Sleep – “The most important thing will be to get into the rhythm immediately, that is, to be able to leave the sleep-wake routine I am used to. The goal is to get used to the rhythm of the sea and of navigation as soon as possible, by taking short, fast (10-20 minutes) polyphasic naps during the day, and possibly a little longer siestas during the night, when we are offshore. I exclude, however, that this will be feasible in the early days, when we are still in the Bay of Biscay and in the Channel. The rhythm of the open sea – the real one – I will get later, after the first week. It will be important to arrive in Guadeloupe with some spare energy, because there is the tour around the island to be completed before the finish line, and it’s always a complicated stage. In the cockpit there is a watch station, but you cannot lie down; it’s a sheltered place, but for stand-by situations; I prefer to sleep inside”. 

Clothing – “One of the characteristics of the Route du Rhum – to be considered for food as well as clothing – is the fact that you start with the winter cold from Northern Brittany to then reach the warmth of the Caribbean, in Guadeloupe.
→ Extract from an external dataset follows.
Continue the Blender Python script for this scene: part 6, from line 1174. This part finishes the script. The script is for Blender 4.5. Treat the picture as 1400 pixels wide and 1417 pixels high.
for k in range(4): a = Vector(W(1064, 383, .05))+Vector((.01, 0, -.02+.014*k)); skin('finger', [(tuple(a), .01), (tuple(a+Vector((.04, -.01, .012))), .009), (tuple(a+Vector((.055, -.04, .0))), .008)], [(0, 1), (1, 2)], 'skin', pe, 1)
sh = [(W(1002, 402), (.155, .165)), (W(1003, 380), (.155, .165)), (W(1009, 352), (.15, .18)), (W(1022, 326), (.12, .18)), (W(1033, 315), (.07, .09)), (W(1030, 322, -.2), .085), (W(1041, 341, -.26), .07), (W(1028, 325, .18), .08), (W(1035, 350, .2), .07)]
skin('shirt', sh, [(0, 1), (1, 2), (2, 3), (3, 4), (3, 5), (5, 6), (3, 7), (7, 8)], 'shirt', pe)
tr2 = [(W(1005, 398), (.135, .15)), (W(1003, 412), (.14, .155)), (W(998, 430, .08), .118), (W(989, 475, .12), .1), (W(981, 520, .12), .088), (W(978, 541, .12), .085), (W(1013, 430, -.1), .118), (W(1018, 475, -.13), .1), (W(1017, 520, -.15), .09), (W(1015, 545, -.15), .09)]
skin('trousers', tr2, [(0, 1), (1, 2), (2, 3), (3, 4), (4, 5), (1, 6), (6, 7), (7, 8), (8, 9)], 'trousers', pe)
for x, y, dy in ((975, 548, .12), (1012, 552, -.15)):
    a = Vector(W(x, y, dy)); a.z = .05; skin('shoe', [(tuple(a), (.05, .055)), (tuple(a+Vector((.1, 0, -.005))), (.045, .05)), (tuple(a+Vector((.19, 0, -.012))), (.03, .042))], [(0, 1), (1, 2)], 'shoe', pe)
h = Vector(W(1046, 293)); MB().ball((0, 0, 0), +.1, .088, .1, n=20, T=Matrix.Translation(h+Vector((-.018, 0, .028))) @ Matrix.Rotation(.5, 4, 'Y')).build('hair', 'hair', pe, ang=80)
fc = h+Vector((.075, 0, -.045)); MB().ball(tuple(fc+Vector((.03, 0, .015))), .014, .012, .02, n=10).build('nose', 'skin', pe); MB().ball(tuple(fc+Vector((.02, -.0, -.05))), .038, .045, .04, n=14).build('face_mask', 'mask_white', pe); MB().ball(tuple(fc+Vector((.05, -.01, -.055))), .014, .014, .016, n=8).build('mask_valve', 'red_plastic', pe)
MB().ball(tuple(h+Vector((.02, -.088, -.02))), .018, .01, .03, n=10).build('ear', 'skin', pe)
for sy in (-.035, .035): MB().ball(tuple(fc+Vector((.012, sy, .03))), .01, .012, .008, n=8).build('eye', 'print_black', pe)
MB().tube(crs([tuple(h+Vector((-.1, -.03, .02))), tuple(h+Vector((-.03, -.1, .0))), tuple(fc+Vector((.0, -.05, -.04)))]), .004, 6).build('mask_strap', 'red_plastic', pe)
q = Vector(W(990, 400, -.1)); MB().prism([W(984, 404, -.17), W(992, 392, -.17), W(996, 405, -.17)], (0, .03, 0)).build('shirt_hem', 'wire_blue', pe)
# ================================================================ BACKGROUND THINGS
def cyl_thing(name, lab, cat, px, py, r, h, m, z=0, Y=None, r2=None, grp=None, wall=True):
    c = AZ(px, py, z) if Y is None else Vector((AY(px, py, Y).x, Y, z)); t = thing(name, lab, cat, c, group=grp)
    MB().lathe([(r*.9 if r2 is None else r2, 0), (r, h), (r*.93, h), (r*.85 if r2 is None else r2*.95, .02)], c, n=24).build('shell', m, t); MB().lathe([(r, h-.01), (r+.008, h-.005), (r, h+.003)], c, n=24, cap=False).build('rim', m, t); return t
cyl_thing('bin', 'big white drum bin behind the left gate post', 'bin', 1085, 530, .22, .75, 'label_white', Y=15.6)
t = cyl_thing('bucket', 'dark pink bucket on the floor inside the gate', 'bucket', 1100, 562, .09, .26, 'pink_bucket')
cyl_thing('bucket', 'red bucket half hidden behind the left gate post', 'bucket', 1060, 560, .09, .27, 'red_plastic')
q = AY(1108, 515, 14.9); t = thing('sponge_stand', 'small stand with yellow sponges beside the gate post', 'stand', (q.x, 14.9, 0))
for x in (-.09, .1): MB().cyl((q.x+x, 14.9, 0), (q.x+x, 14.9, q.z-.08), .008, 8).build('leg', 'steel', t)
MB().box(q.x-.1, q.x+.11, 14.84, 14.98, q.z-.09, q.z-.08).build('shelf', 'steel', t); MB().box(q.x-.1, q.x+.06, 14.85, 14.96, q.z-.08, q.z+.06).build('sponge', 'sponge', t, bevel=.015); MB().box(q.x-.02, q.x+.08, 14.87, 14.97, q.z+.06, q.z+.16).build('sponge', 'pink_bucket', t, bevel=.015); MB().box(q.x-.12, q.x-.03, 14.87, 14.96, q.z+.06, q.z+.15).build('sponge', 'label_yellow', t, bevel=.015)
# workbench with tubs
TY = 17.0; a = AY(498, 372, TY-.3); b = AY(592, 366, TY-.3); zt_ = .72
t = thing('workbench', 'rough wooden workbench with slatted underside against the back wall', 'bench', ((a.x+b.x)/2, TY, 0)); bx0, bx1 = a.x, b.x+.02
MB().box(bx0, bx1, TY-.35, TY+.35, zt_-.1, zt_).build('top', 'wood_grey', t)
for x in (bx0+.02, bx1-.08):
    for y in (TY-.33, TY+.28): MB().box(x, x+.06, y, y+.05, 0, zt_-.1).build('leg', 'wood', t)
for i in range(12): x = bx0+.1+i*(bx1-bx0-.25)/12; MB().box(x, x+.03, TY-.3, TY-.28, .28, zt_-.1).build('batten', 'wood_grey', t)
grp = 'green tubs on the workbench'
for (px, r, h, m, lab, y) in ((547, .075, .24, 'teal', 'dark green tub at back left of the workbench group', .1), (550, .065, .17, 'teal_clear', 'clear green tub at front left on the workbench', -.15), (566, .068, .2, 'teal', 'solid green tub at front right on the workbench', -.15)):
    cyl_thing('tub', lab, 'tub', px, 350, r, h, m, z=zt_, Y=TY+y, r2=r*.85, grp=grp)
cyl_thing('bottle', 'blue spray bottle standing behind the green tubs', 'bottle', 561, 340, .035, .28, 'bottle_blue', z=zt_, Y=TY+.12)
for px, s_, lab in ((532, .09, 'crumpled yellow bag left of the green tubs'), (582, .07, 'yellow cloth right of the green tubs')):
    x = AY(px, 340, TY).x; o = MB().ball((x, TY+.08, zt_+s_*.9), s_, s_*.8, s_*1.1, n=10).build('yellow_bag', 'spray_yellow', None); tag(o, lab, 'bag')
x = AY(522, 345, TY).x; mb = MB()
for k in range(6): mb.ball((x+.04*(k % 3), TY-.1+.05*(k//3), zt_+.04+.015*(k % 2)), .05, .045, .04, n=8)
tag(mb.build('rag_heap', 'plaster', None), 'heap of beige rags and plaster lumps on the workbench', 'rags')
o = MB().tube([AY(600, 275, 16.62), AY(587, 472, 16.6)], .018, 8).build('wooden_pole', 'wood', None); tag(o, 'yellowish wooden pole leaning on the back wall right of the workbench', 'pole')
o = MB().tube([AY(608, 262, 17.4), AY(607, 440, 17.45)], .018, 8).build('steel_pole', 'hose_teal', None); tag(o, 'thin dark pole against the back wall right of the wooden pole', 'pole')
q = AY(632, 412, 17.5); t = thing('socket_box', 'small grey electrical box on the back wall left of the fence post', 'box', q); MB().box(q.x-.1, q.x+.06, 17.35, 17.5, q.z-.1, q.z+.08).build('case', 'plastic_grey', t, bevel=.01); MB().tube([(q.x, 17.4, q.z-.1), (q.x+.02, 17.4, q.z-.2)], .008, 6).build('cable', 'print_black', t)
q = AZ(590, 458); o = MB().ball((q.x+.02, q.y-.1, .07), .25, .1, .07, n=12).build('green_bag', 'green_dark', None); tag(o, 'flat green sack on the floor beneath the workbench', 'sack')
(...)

If the weather conditions make us travel the North route already in the first week of navigation, we could stay several days in the cold, and it will therefore be very important to have oilskins and other suitable clothing available”.   

Free time – “There will be very few distractions aboard the Class40 IBSA: however – unlike the Mini 6.50 – aboard our 40s we can have a mobile phone, with a music library. Sometimes I like to listen to music, to switch off my mind and rest. However, I often prefer to stay connected with the boat, listen to its noises. I can still clock out to sleep, but this too will depend a lot on the sailing conditions”.